Dois anos atrás, Seles estava no topo do mundo. Depois de ter destronado Graf, ela parecia imbatível.
Estava ganhando um torneio atrás do outro, dando a impressão de que bateria o recorde de títulos individuais em competições do Grand Slam, que é de Martina Navratilova.
Ela havia ganho US$ 5 milhões em quatro anos de carreira e estava ganhando outros milhões com contratos publicitários.
Seles tinha uma vida de estrela e contava com diversos amigos da alta sociedade, como Donald Trump, Michael Fox, Sheena Easton e Geena Davis.
Em Melbourne, em 92, a ex-campeã, que gostava de se vestir de maneira a chamar a atenção e tinha um comportamento rebelde, chegou a ser chamada de a Madonna do tênis.

Excesso de peso
Antes do atentado, seu pensamento era o de seguir carreira no cinema quando interrompesse suas atividades na quadra.
A ex-campeã, porém, ganhou outro problema, além dos danos psicológicos: o excesso de peso.
Cinco meses atrás, foi difícil reconhecê-la num evento de caridade. Ela estava mal-vestida, desleixada, usando um vestido largo para esconder a gordura.
Deprimida, Seles começou a comer 'junk food' e doces —e ganhou cerca de 14 quilos.
Depois que as fotos da estrela, com seus quilos a mais, se espalharam pelo mundo, Seles se escondeu ainda mais e evitou voltar a aparecer em público, embora ainda atenda um telefonema ou outro da imprensa.
A tenista, que nasceu na Iugoslávia, está morando na casa que comprou para seus pais, em Sarasota, Flórida. A casa tem uma quadra de tênis nos fundos.

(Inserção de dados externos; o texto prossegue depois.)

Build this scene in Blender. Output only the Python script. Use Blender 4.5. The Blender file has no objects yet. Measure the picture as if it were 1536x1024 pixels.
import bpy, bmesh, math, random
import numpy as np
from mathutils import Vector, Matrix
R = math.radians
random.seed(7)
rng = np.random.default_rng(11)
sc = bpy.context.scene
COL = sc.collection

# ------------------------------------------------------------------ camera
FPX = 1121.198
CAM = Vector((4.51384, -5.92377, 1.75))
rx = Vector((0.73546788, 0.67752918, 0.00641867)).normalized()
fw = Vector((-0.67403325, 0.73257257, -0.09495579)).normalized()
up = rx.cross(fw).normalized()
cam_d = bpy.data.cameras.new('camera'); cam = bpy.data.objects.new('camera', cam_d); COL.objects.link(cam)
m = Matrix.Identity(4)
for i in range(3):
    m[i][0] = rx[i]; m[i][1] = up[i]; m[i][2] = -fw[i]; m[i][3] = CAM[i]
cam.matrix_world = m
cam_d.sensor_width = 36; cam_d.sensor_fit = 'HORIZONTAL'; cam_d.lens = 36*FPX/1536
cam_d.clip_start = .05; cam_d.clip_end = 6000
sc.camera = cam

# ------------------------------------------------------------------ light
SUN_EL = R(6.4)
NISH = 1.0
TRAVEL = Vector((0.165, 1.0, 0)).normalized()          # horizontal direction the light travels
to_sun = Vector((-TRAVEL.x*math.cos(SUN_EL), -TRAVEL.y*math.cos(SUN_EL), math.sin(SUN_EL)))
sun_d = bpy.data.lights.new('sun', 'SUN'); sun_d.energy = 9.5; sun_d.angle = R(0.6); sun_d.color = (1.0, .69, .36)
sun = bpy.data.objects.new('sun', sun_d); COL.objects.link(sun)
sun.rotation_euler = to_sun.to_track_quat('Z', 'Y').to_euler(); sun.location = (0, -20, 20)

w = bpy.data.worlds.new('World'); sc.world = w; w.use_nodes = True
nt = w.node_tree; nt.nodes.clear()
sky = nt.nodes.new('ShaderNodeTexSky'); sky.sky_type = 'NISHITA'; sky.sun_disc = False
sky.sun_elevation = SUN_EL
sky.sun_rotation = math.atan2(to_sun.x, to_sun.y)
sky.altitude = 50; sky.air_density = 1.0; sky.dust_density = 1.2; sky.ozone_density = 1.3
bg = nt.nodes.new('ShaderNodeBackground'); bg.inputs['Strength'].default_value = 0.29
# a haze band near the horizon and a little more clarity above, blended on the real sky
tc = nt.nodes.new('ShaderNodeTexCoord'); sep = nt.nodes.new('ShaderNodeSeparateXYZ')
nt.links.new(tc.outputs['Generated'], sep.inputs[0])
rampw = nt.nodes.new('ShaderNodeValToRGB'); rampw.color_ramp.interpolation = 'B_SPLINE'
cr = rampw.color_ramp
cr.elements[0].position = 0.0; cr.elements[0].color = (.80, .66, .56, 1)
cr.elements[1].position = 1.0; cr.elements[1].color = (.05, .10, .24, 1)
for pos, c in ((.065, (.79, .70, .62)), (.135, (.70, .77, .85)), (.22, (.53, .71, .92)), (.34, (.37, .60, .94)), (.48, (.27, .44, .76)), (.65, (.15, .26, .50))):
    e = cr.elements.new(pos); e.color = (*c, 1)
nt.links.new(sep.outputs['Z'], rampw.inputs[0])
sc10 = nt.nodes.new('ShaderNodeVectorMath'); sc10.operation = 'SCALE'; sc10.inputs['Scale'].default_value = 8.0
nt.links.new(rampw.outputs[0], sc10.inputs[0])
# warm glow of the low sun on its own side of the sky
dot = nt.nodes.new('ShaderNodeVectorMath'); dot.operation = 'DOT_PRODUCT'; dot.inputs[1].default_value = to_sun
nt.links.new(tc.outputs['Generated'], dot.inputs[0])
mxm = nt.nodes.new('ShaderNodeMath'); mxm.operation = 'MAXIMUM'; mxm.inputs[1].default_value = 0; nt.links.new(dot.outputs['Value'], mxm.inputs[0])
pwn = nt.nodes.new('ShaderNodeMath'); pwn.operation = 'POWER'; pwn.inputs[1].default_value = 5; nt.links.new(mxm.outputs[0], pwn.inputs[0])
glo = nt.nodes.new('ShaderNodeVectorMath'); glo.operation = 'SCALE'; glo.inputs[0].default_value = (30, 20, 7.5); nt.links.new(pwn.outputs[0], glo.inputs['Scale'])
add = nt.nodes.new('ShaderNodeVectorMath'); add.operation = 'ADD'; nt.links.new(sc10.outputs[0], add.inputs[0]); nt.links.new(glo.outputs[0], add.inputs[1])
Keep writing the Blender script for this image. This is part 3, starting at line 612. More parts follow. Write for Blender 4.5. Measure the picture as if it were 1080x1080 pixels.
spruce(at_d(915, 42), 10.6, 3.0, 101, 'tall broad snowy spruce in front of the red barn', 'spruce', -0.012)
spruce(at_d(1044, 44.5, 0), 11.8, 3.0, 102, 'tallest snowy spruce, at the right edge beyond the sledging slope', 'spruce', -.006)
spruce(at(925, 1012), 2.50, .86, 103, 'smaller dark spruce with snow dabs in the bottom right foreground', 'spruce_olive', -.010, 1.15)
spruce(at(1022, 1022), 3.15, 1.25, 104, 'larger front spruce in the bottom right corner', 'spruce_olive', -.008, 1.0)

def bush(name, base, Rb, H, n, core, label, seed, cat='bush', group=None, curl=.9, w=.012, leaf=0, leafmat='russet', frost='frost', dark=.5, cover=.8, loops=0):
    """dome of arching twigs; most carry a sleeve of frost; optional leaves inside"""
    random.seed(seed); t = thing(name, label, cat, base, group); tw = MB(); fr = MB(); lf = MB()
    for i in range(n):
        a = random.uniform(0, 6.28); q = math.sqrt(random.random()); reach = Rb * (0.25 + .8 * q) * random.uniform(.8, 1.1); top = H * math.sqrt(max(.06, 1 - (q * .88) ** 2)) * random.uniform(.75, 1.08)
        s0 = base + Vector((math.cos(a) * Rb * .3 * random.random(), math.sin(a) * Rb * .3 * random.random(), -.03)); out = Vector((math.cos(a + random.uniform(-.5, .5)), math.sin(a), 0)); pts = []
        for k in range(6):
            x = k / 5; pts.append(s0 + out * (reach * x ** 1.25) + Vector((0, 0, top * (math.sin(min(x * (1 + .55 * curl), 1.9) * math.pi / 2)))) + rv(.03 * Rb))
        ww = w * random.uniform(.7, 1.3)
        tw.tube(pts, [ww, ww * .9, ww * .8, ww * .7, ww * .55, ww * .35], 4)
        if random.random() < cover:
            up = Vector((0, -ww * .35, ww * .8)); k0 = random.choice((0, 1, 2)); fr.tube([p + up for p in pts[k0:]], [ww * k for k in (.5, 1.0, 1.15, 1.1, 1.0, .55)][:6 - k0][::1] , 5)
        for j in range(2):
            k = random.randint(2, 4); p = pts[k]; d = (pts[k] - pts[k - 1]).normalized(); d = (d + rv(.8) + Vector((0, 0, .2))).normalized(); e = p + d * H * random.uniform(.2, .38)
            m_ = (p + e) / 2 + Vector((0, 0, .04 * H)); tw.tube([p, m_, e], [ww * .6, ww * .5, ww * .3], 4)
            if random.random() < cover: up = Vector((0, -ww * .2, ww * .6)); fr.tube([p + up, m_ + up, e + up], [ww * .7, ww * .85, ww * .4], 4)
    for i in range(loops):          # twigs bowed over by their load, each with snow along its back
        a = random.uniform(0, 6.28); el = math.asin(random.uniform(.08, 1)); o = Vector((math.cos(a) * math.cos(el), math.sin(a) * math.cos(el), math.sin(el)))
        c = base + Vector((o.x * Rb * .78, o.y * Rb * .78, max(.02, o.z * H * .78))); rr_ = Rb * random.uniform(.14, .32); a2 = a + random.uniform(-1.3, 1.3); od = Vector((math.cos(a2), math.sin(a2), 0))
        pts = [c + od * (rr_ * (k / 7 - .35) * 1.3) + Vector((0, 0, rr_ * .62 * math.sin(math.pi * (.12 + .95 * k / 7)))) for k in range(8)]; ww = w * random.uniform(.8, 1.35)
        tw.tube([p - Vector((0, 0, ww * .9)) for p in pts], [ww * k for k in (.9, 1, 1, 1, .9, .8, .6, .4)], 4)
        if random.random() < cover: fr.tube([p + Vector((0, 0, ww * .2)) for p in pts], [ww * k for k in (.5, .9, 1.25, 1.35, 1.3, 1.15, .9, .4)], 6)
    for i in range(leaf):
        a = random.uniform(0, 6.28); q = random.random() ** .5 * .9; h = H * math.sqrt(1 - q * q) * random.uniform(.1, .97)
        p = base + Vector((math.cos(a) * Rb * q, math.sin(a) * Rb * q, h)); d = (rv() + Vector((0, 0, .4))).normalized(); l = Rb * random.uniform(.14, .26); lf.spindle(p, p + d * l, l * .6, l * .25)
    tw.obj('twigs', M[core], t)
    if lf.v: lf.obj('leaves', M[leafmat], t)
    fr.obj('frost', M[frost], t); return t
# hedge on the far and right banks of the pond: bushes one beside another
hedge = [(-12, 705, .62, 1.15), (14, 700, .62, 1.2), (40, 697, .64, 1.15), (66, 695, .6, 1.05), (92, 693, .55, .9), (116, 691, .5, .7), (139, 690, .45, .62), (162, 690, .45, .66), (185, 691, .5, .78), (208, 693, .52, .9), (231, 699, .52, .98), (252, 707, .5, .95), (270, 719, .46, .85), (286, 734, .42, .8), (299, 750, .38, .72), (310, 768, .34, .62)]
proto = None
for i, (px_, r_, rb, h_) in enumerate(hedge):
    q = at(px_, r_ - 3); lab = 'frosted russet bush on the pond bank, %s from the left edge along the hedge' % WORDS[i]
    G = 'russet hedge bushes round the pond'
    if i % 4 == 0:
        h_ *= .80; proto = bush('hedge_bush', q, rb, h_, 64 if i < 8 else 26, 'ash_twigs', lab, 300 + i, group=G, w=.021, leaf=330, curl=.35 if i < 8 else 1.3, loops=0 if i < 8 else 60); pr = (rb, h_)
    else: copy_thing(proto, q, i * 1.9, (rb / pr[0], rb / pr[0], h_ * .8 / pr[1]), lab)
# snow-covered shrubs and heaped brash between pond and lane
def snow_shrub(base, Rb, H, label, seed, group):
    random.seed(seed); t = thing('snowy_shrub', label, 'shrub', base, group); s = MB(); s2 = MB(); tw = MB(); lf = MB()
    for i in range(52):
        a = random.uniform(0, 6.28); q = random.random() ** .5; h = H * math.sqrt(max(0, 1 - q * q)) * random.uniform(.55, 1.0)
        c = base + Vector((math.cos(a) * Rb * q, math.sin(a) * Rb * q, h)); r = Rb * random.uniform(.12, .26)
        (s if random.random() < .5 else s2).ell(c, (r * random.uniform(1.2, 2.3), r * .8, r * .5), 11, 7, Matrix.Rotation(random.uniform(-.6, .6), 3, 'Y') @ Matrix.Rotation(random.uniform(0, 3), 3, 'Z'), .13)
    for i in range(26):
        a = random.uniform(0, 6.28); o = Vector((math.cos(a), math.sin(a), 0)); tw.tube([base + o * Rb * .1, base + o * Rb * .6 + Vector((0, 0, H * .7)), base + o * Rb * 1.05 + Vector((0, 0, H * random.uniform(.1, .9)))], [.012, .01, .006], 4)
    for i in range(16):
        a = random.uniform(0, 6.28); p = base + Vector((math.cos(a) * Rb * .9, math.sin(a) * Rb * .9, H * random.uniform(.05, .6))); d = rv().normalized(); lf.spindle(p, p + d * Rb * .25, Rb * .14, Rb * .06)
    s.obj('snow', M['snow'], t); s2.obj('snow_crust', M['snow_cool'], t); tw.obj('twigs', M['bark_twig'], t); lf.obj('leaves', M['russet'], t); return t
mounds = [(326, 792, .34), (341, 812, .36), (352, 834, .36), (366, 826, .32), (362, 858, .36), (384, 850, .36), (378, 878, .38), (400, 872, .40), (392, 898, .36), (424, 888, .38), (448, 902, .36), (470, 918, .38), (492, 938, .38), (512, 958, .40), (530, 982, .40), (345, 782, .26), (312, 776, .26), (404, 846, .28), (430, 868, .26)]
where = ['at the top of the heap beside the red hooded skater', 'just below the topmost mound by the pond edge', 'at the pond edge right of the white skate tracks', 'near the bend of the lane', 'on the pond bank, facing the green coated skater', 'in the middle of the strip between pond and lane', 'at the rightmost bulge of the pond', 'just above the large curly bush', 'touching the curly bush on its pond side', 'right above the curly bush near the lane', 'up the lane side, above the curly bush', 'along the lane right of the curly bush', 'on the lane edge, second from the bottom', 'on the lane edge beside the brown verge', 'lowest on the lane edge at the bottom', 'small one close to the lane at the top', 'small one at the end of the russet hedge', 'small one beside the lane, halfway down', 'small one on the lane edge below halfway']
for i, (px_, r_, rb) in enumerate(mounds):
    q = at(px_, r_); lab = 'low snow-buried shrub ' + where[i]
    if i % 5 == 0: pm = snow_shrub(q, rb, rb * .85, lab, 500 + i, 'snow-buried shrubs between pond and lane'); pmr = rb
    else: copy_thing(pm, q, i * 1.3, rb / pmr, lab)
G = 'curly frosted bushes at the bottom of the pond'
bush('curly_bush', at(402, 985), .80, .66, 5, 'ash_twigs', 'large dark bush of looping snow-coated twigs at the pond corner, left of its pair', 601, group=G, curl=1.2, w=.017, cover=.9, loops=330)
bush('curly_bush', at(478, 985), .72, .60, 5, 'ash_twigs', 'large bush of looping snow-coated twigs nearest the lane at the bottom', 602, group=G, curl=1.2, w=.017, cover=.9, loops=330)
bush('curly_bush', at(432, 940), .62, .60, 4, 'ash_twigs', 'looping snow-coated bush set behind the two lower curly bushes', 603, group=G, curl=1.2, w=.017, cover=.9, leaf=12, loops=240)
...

Seles já perdeu a maior parte dos quilos que ganhou através de um trabalho diário com uma equipe de especialistas que inclui um fisiologista.
Ela também conta com a ajuda de um psiquiatra e um psicólogo, que a estão encorajando a voltar às competições.
Nick Bollettieri, seu ex-treinador, acredita, porém, que ela talvez nunca mais volte às quadras. "Ela me escreve constantemente, mas nunca fala de tênis", afirmou.
Um jornalista da revista "Tennis", em Nova York, afirmou que Seles se tornou um mistério. "Nós não sabemos como ela está. Ninguém sabe quando ela vai voltar —se é que vai voltar", afirmou.
Um representante da empresa IMG, que administra os negócios de Seles, avisou a imprensa que a tenista está treinando em casa. "Nós esperamos que ela faça um pronunciamento sobre sua carreira em breve."
O mundo do tênis está esperando com ansiedade uma definição da tenista. Seles, porém, pode ter dado uma dica sobre seus planos futuros quando afirmou o seguinte: "Eu não quero ser lembrada pelo atentado que sofri, eu quero ser lembrada pelo meu jogo".